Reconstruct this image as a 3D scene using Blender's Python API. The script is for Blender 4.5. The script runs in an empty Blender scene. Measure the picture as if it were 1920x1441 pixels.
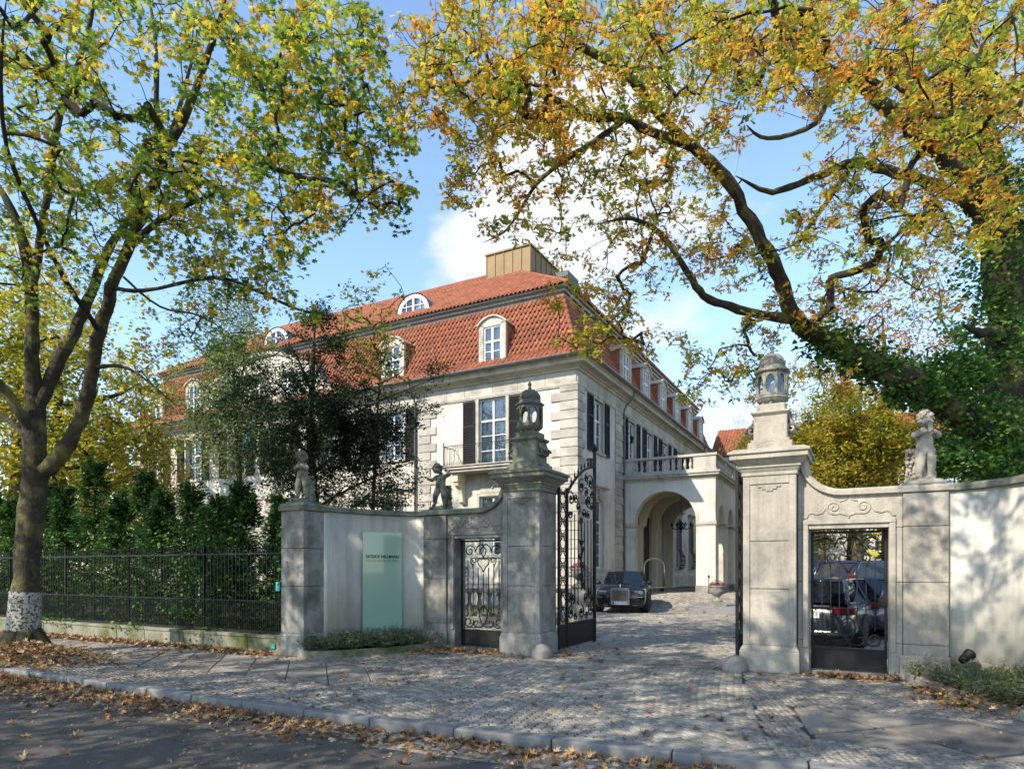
import bpy, bmesh, math, random
import numpy as np
from mathutils import Vector, Matrix, Euler, Quaternion

R = math.radians
random.seed(7)
rng = np.random.default_rng(7)
scene = bpy.context.scene
COL = scene.collection

# ------------------------------------------------------------------ camera
EYE = 1.6
FPX, CX, HY = 1224.0, 960.0, 1068.0        # focal length, centre column and horizon row of the 1920 px photograph
cam_d = bpy.data.cameras.new('camera')
cam = bpy.data.objects.new('camera', cam_d)
COL.objects.link(cam)
cam.location = (0, 0, EYE)
cam.rotation_euler = (R(90), 0, 0)
cam_d.sensor_width = 36.0
cam_d.lens = FPX / 1920 * 36.0
cam_d.shift_y = (HY - 720.5) / 1920
cam_d.clip_start = 0.05
cam_d.clip_end = 3000
scene.camera = cam

# ------------------------------------------------------------------ frames
TH = R(-28.2)
U = Vector((math.cos(TH), math.sin(TH), 0))       # along the street, to the right
V = Vector((-math.sin(TH), math.cos(TH), 0))      # away from the street
G0 = Vector((2.2, 11.45, 0))                      # middle of the gateway

# ------------------------------------------------------------------ sun, sky, exposure
SUN_EL = R(37)
sh = (U * -0.42 + V * -0.90).normalized()
SUN = Vector((sh.x * math.cos(SUN_EL), sh.y * math.cos(SUN_EL), math.sin(SUN_EL)))
sl = bpy.data.lights.new('sun', 'SUN')
sl.energy = 2.7
sl.angle = R(0.5)
sl.color = (1.0, 0.91, 0.78)
so = bpy.data.objects.new('sun', sl)
COL.objects.link(so)
so.rotation_euler = SUN.to_track_quat('Z', 'Y').to_euler()
SKY_STRENGTH = 0.128
EXPOSURE = 1.56

world = bpy.data.worlds.new('World')
scene.world = world
world.use_nodes = True
nt = world.node_tree
nt.nodes.clear()
N = nt.nodes.new
L = nt.links.new
sky = N('ShaderNodeTexSky')
sky.sky_type = 'NISHITA'
sky.sun_disc = False
sky.sun_elevation = SUN_EL
sky.sun_rotation = math.atan2(SUN.x, SUN.y)
sky.air_density = 1.0
sky.dust_density = 0.1
sky.ozone_density = 2.0
bg1 = N('ShaderNodeBackground')
bg1.inputs['Strength'].default_value = SKY_STRENGTH
L(sky.outputs[0], bg1.inputs['Color'])
bg2 = N('ShaderNodeBackground')
bg2.inputs['Color'].default_value = (0.93, 0.96, 1.0, 1)
bg2.inputs['Strength'].default_value = 0.38
tc = N('ShaderNodeTexCoord')
sep = N('ShaderNodeSeparateXYZ')
L(tc.outputs['Generated'], sep.inputs[0])


def wmath(op, a, b=None, c=None):
    n = N('ShaderNodeMath')
    n.operation = op
    for i, q in enumerate((a, b, c)):
        if q is None:
            continue
        if isinstance(q, (int, float)):
            n.inputs[i].default_value = q
        else:
            L(q, n.inputs[i])
    return n.outputs[0]


zc = wmath('ADD', wmath('MAXIMUM', sep.outputs[2], 0.0), 0.22)
cx_ = wmath('DIVIDE', sep.outputs[0], zc)
cy_ = wmath('DIVIDE', sep.outputs[1], zc)
comb = N('ShaderNodeCombineXYZ')
L(cx_, comb.inputs[0])
L(cy_, comb.inputs[1])
n1 = N('ShaderNodeTexNoise')
n1.inputs['Scale'].default_value = 1.3
n1.inputs['Detail'].default_value = 9
n1.inputs['Roughness'].default_value = 0.58
L(comb.outputs[0], n1.inputs['Vector'])
n2 = N('ShaderNodeTexNoise')
n2.inputs['Scale'].default_value = 0.55
n2.inputs['Detail'].default_value = 3
L(comb.outputs[0], n2.inputs['Vector'])
# one larger heap of cumulus stands over the house, thin veils elsewhere
cd = Vector((0.12, 1, 0.50)).normalized()
dot = N('ShaderNodeVectorMath')
dot.operation = 'DOT_PRODUCT'
L(tc.outputs['Generated'], dot.inputs[0])
dot.inputs[1].default_value = cd
heap = N('ShaderNodeMapRange')
heap.interpolation_type = 'SMOOTHSTEP'
L(dot.outputs['Value'], heap.inputs[0])
heap.inputs[1].default_value = 0.955
heap.inputs[2].default_value = 0.999
heap.inputs[3].default_value = 0.0
heap.inputs[4].default_value = 0.17
s1 = wmath('ADD', n1.outputs[0], heap.outputs[0])
s2 = wmath('ADD', s1, wmath('MULTIPLY', wmath('SUBTRACT', n2.outputs[0], 0.5), 0.35))
cr = N('ShaderNodeMapRange')
cr.interpolation_type = 'SMOOTHSTEP'
L(s2, cr.inputs[0])
cr.inputs[1].default_value = 0.56
cr.inputs[2].default_value = 0.68
cr.inputs[3].default_value = 0.0
cr.inputs[4].default_value = 0.92
mixs = N('ShaderNodeMixShader')
L(cr.outputs[0], mixs.inputs[0])
L(bg1.outputs[0], mixs.inputs[1])
L(bg2.outputs[0], mixs.inputs[2])
wo = N('ShaderNodeOutputWorld')
L(mixs.outputs[0], wo.inputs[0])

vs = scene.view_settings
vs.view_transform = 'Standard'
vs.look = 'None'
vs.gamma = 1
vs.use_curve_mapping = False
vs.exposure = EXPOSURE
scene.cycles.max_bounces = 6
scene.cycles.diffuse_bounces = 3
scene.cycles.glossy_bounces = 3
scene.cycles.transparent_max_bounces = 8
scene.cycles.use_denoising = True


# ------------------------------------------------------------------ helpers
def P(px, py, Y):
    """the point of the place that the photograph shows at this pixel, Y metres from the lens"""
    return Vector(((px - CX) / FPX * Y, Y, EYE - (py - HY) / FPX * Y))


def G(a, b, z=0.0):
    return G0 + U * a + V * b + Vector((0, 0, z))


def W2G(p):
    d = Vector((p[0], p[1], 0)) - G0
    return d.dot(U), d.dot(V)


def gz(v):
    """height of the courtyard at distance v behind the gateway"""
    t = min(1, max(0, (v - 15.0) / 5.5))
    return 0.5 * t * t * (3 - 2 * t)


def tag(o, label=None, cat=None, group=None, kind=None):
    if label: o['label'] = label
    if cat: o['category'] = cat
    if group: o['group'] = group
    if kind: o['kind'] = kind
    return o


def empty(name, loc=(0, 0, 0), rz=0.0, label=None, cat=None, group=None, parent=None):
    o = bpy.data.objects.new(name, None)
    COL.objects.link(o)
    o.location = loc
    o.rotation_euler = (0, 0, rz)
    if parent: o.parent = parent
    tag(o, label, cat, group)
    return o


WORLD_PARENTS = set()      # things whose parts are written in place coordinates


def link(name, me, parent=None, loc=(0, 0, 0), rot=(0, 0, 0), scale=(1, 1, 1)):
    o = bpy.data.objects.new(name, me)
    COL.objects.link(o)
    o.location = loc
    o.rotation_euler = rot
    o.scale = scale
    if parent:
        o.parent = parent
        if parent.name in WORLD_PARENTS: o.matrix_parent_inverse = Matrix.Translation(-parent.location)
    return o


def copy_tree(o, parent=None):
    c = o.copy()
    COL.objects.link(c)
    if parent: c.parent = parent
    for ch in list(o.children):
        copy_tree(ch, c)
    return c


class MB:
    def __init__(s):
        s.v = []; s.f = []; s.mi = []; s.sm = []; s.M = Matrix.Identity(4); s.m = 0; s.smooth = False

    def add(s, vs, fs):
        n = len(s.v)
        s.v += [tuple(s.M @ Vector(p)) for p in vs]
        s.f += [tuple(n + i for i in f) for f in fs]
        s.mi += [s.m] * len(fs)
        s.sm += [s.smooth] * len(fs)

    def box(s, x0, x1, y0, y1, z0, z1):
        s.add([(x0, y0, z0), (x1, y0, z0), (x1, y1, z0), (x0, y1, z0), (x0, y0, z1), (x1, y0, z1), (x1, y1, z1), (x0, y1, z1)],
              [(0, 3, 2, 1), (4, 5, 6, 7), (0, 1, 5, 4), (1, 2, 6, 5), (2, 3, 7, 6), (3, 0, 4, 7)])

    def cbox(s, c, d, rot=None):
        M0 = s.M
        s.M = M0 @ Matrix.Translation(c) @ (rot.to_4x4() if rot is not None else Matrix.Identity(4))
        s.box(-d[0] / 2, d[0] / 2, -d[1] / 2, d[1] / 2, -d[2] / 2, d[2] / 2)
        s.M = M0

    def frustum(s, x0, x1, y0, y1, z0, z1, g):
        """box whose top grows by g on every side"""
        s.add([(x0, y0, z0), (x1, y0, z0), (x1, y1, z0), (x0, y1, z0), (x0 - g, y0 - g, z1), (x1 + g, y0 - g, z1), (x1 + g, y1 + g, z1), (x0 - g, y1 + g, z1)],
              [(0, 3, 2, 1), (4, 5, 6, 7), (0, 1, 5, 4), (1, 2, 6, 5), (2, 3, 7, 6), (3, 0, 4, 7)])

    def prism(s, pts, y0, y1):
        """polygon in x,z (anticlockwise seen from -y) pulled from y0 to y1"""
        n = len(pts)
        vs = [(x, y0, z) for x, z in pts] + [(x, y1, z) for x, z in pts]
        fs = [tuple(range(n)), tuple(range(2 * n - 1, n - 1, -1))]
        fs += [(i, i + n, (i + 1) % n + n, (i + 1) % n) for i in range(n)]
        s.add(vs, fs)

    def slab(s, pts, z0, z1):
        n = len(pts)
        vs = [(x, y, z0) for x, y in pts] + [(x, y, z1) for x, y in pts]
        fs = [tuple(range(n - 1, -1, -1)), tuple(range(n, 2 * n))]
        fs += [(i, (i + 1) % n, (i + 1) % n + n, i + n) for i in range(n)]
        s.add(vs, fs)

    def lathe(s, prof, n=16, c=(0, 0, 0), cap=True, rot0=0.0, sx=1, sy=1):
        vs = []
        for r, z in prof:
            for i in range(n):
                a = rot0 + 2 * math.pi * i / n
                vs.append((c[0] + r * math.cos(a) * sx, c[1] + r * math.sin(a) * sy, c[2] + z))
        fs = []
        for j in range(len(prof) - 1):
            for i in range(n):
                k = (i + 1) % n
                fs.append((j * n + i, j * n + k, (j + 1) * n + k, (j + 1) * n + i))
        if cap:
            fs.append(tuple(range(n - 1, -1, -1)))
            fs.append(tuple((len(prof) - 1) * n + i for i in range(n)))
        s.add(vs, fs)

    def tube(s, pts, r, n=6, cap=True, flat=None):
        """tube along points; r a number or one per point; flat=(w,d) gives a flat bar"""
        pts = [Vector(p) for p in pts]
        k = len(pts)
        rs = r if isinstance(r, (list, tuple)) else [r] * k
        vs = []
        up = None
        for i, p in enumerate(pts):
            t = (pts[min(k - 1, i + 1)] - pts[max(0, i - 1)])
            if t.length < 1e-9: t = Vector((0, 0, 1))
            t.normalize()
            if up is None:
                up = Vector((0, 1, 0)) if abs(t.y) < 0.9 else Vector((1, 0, 0))
            a = up - t * up.dot(t)
            if a.length < 1e-6:
                a = t.orthogonal()
            a.normalize(); up = a
            b = t.cross(a)
            for j in range(n):
                an = 2 * math.pi * (j + 0.5) / n
                if flat:
                    vs.append(p + a * math.cos(an) * flat[1] * 0.707 + b * math.sin(an) * flat[0] * 0.707)
                else:
                    vs.append(p + (a * math.cos(an) + b * math.sin(an)) * rs[i])
        fs = []
        for i in range(k - 1):
            for j in range(n):
                q = (j + 1) % n
                fs.append((i * n + j, i * n + q, (i + 1) * n + q, (i + 1) * n + j))
        if cap:
            fs.append(tuple(range(n - 1, -1, -1)))
            fs.append(tuple((k - 1) * n + j for j in range(n)))
        s.add(vs, fs)

    def ball(s, c, r, n=8, m=6, sc=(1, 1, 1)):
        prof = []
        for j in range(m + 1):
            a = -math.pi / 2 + math.pi * j / m
            prof.append((max(1e-4, r * math.cos(a)), r * math.sin(a) * sc[2]))
        sm = s.smooth; s.smooth = True
        s.lathe(prof, n, c, True, 0, sc[0], sc[1])
        s.smooth = sm

    def loft(s, rings, close=True, cap=True):
        n = len(rings[0])
        vs = [p for r in rings for p in r]
        fs = []
        for i in range(len(rings) - 1):
            for j in range(n if close else n - 1):
                q = (j + 1) % n
                fs.append((i * n + j, i * n + q, (i + 1) * n + q, (i + 1) * n + j))
        if cap and close:
            fs.append(tuple(range(n - 1, -1, -1)))
            fs.append(tuple((len(rings) - 1) * n + j for j in range(n)))
        s.add(vs, fs)

    def mesh(s, name, mats):
        me = bpy.data.meshes.new(name)
        me.from_pydata(s.v, [], s.f)
        for m in (mats if isinstance(mats, (list, tuple)) else [mats]):
            me.materials.append(m)
        me.polygons.foreach_set('material_index', s.mi)
        me.polygons.foreach_set('use_smooth', s.sm)
        me.update()
        return me

    def build(s, name, mats, parent=None, loc=(0, 0, 0), rot=(0, 0, 0), bevel=0.0, seg=1, norm=False):
        me = s.mesh(name, mats)
        if norm:
            bm = bmesh.new(); bm.from_mesh(me)
            bmesh.ops.recalc_face_normals(bm, faces=bm.faces)
            bm.to_mesh(me); bm.free()
        o = link(name, me, parent, loc, rot)
        if bevel:
            b = o.modifiers.new('bevel', 'BEVEL')
            b.width = bevel; b.segments = seg; b.limit_method = 'ANGLE'; b.angle_limit = R(40)
        return o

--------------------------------

Repeat only what lies between the start of the data and the end of the line containing "COL = scene.collection", exactly, with pictures left out.

● Complete response:
Reconstruct this image as a 3D scene using Blender's Python API. The script is for Blender 4.5. The script runs in an empty Blender scene. Measure the picture as if it were 1920x1441 pixels.
import bpy, bmesh, math, random
import numpy as np
from mathutils import Vector, Matrix, Euler, Quaternion

R = math.radians
random.seed(7)
rng = np.random.default_rng(7)
scene = bpy.context.scene
COL = scene.collection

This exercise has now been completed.